With microscopic accuracy, Amis chooses here to examine the slow inevitable erosion of marriage, and to document the machinery of adultery. Jenny and Bunn live in a building inhabited by many dissimilar people at all levels of British society, all of whose relationships, heterosexual and homosexual, have one thing in common: they are in a constant state of flux.

Much of this world, literary London in the late sixties, is seen through Jenny's eyes. As has always been the case with his writings, Amis displays his usual insight into how women think and behave, and, of all his memorable female characters, Jenny is perhaps the most human and sympathetic. Her essential goodness often inhibits her vision, which accounts for much of the humor in the book. Although she has now lived many years away from the provincial northern city where she has born, she has still not fully adjusted to the ways of the south, nor can she approve, try as she might, of the way more sophisticated people are allowed to behave. Her inherent small town decency is in distinct contrast with all other the self-absorbed urban characters around her, including her now very errant husband.

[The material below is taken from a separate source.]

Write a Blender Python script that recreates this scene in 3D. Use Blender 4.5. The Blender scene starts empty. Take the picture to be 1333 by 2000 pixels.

It is impossible to read Amis' novels without sensing the autobiographical in his work--so much of what he writes about follows the pattern of his own erratic sybaritic life. Not only does Amis hold up the mirror to the society in which he has lived, but he uses it to examine himself, his violent prejudices and obvious weaknesses, with painful honesty. Men in his books are often charming and sexy, but ultimately selfish and unreliable. It is Jenny, the female principle, who comes to see all and forgive all.